My T’ai Chi teacher used to say that T’ai Chi is simple but not easy. The essence is to relax, without giving up, or going limp. When asked how to do this he would reply, practice, practice, practice. So much of the tension that prevents relaxation is unconscious, it takes practice to let it surface, layer by layer, in the body, in the emotions, in the mind. Then more practice to release each layer.

Over many years I have learned that the most effective way to do anything is to ask how to relax while doing it. Practice will show you the easiest, most effortless way to do anything; physical, mental, or energetic. It will almost always be the simplest as well. You will have heard it said of a master that she makes something look easy. With long practice and focus on essence, what he does will have become simple and relaxed.

The essence of things is always simple. The closer you are to Spirit, to Source, the simpler things become. There will be a central intention, purpose, or focus, and this make them simple. Even the beautiful complexity of a tropical flower serves the simple purpose of attracting an insect or bird to move its pollen to other flowers.

Nature and Spirit operate in this way, and will help you to do the same.
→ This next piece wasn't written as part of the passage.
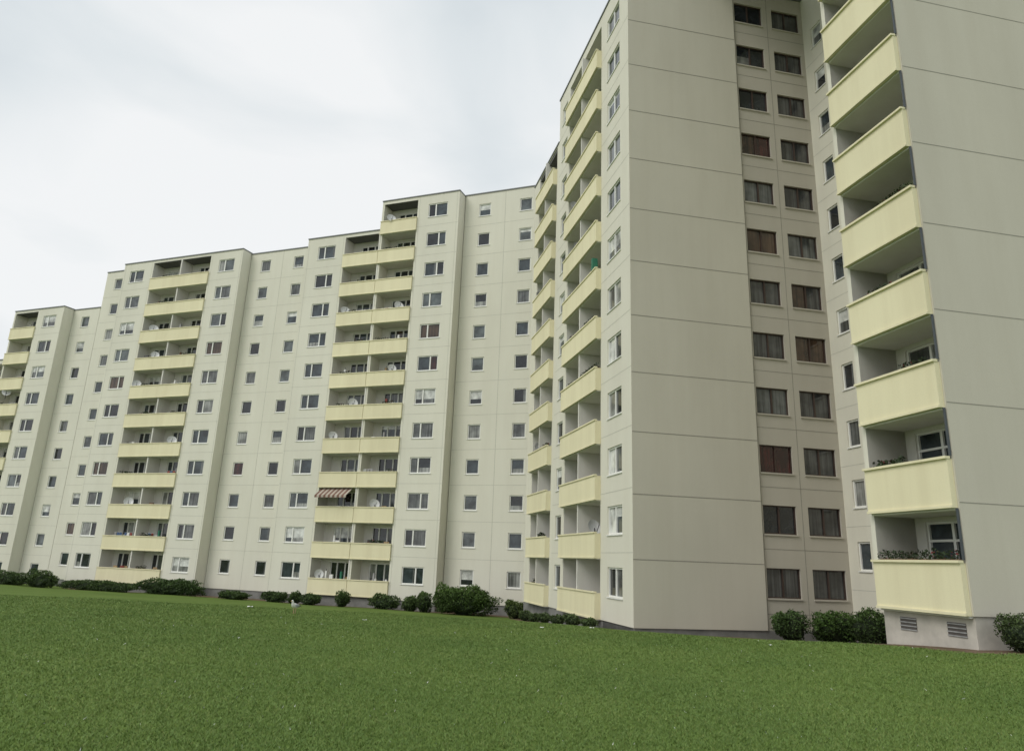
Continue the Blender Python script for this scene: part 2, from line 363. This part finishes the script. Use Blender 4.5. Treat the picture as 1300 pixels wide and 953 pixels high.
for (row,frr,u0,u1,pj,rt) in ((0,J,17.6,20.7,.17,-.38),(4,J,17.7,18.9,.17,-.38),(4,E,35.7,38.2,.3,-.55),(5,E,36.2,37.5,.3,-.55),(10,L,30,32.6,.14,-.55)):
    cc=(cJ if frr is J else (cE if frr is E else cB))[row]
    WB.box('flower_boxes','wood_brown',frr,u0,u1,pj-.3,pj-.12,cc+rt-.1,cc+rt+.1)
    q=u0+.1
    while q<u1:
        LEAF.append(leaves(frr.p(q,pj-.2,cc+rt+.2),(.17,.17,random.uniform(.1,.2)),34,.08)); q+=.17
WB.finish()

# ------------------------------------------------------------ terrain
tab_n=np.arange(-700,900,1.0)
tab=np.interp(tab_n,[-700,0,10,28,35,45,52,90,900],[-1.65,-1.65,-1.72,-2.4,-2.78,-3.4,-3.85,-3.95,-4.0])
ker=np.exp(-np.arange(-12,13)**2/(2*3.**2)); ker/=ker.sum(); tab=np.convolve(np.pad(tab,12,'edge'),ker,'valid')
def ground(x,y):
    n=x*N[0]+y*N[1]
    return np.interp(n,tab_n,tab)+.5*np.exp(-((x-15)**2+(y-21.5)**2)/(2*5.5**2))+.05*np.sin(x*.23+1)*np.cos(y*.19)+.02*np.sin(x*.9+y*.5)
def boxdist(x,y,u0,u1,v0,v1):
    u=x*TF[0]+y*TF[1]; v=x*TE[0]+y*TE[1]
    dx=np.maximum(np.maximum(u0-u,u-u1),0); dy=np.maximum(np.maximum(v0-v,v-v1),0); return np.hypot(dx,dy)
def walldist(x,y):
    n=x*N[0]+y*N[1]; t=x*T[0]+y*T[1]
    d=np.minimum(boxdist(x,y,12.3,40,31.3,51.2),boxdist(x,y,16.2,40,17.45,31.3))
    dn=np.where(t<85.5,np.maximum(52.4-n,0),9); return np.minimum(d,dn)
xs=np.concatenate([[-900,-500,-250,-150,-110],np.arange(-85,32,.6),[36,45,70,120,250,500,900]])
ys=np.concatenate([[-900,-400,-150,-60,-25,-10],np.arange(-4,66,.6),[70,80,100,150,300,600,1200]])
X,Y=np.meshgrid(xs,ys); Z=ground(X,Y)+ZO
V=np.stack([X.ravel(),Y.ravel(),Z.ravel()],1); nx=len(xs)
F=[(j*nx+i,j*nx+i+1,(j+1)*nx+i+1,(j+1)*nx+i) for j in range(len(ys)-1) for i in range(nx-1)]
m,nt,bs=new_mat('lawn_ground')
n1=noise(nt,.25,None,6,.6); r1=ramp(nt,n1.outputs[0],[(.3,(.095,.150,.034)),(.55,(.115,.175,.040)),(.75,(.145,.195,.052))])
n2=noise(nt,14,None,5,.7); r2=ramp(nt,n2.outputs[0],[(.3,(.78,.79,.74)),(.7,(1.15,1.13,1.08))])
cg=mixc(nt,1.,r1.outputs[0],r2.outputs[0],'MULTIPLY')
n3=noise(nt,3,None,6,.7); r3=ramp(nt,n3.outputs[0],[(.3,(.09,.062,.04)),(.7,(.20,.145,.10))])
at=nt.nodes.new('ShaderNodeAttribute'); at.attribute_name='soil'
ad=nt.nodes.new('ShaderNodeMath'); ad.operation='ADD'; nt.links.new(at.outputs['Fac'],ad.inputs[0])
ms=nt.nodes.new('ShaderNodeMath'); ms.operation='MULTIPLY_ADD'; nt.links.new(n3.outputs[0],ms.inputs[0]); ms.inputs[1].default_value=1.2; ms.inputs[2].default_value=-.6
nt.links.new(ms.outputs[0],ad.inputs[1])
rs=ramp(nt,ad.outputs[0],[(.42,(0,0,0)),(.58,(1,1,1))])
nt.links.new(mixc(nt,rs.outputs[0],cg,r3.outputs[0]),bs.inputs['Base Color']); bs.inputs['Roughness'].default_value=1; bs.inputs['Specular IOR Level'].default_value=.1
bump(nt,bs,n2.outputs[0],.3,.02)
lawn=mesh_obj('lawn',V,F,[m],smooth=True)
wd=walldist(V[:,0],V[:,1])
at_=lawn.data.attributes.new('soil','FLOAT','POINT'); at_.data.foreach_set('value',np.clip(1.25-wd/1.3,0,1).astype(np.float32))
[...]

Once you have the idea that something is possible, you can begin to move in the direction of accomplishing it. If you don’t know how yet, ask. Ask the people you know, but mostly ask Spirit and your Guidance. Create a space in your awareness for answers to show up, or drop in. Relaxing helps create this space, to be present with the question and pay attention to answers.

While learning how to relax and let something be simple may take practicing, it doesn’t have to be complex, hard, or uncomfortable, in the ways we often expect, or have been taught.

This week I have learned to relax a bit more with my creative process; to release driving fears, to walk away at times and do other things, to have a bit more fun with it. Relaxing in myself, allows a flow of creation and discovery around me. Small issues that have escaped my efforts for years, have unexpectedly found solutions. Larger tasks have come together simply; piece by piece. Letting go of old conceptions, I play and have fun creating.

There is a history of practice here, but it is the letting go and relaxing that is most helpful though. When it flows and is easy, that’s good. Being easy doesn’t mean I am doing something wrong or missing the point.

The best thing is that learning to relax, to let things be simple, is a skill that I can use over and over, practicing it more with each new application. May you find relaxation and ease in all that you do.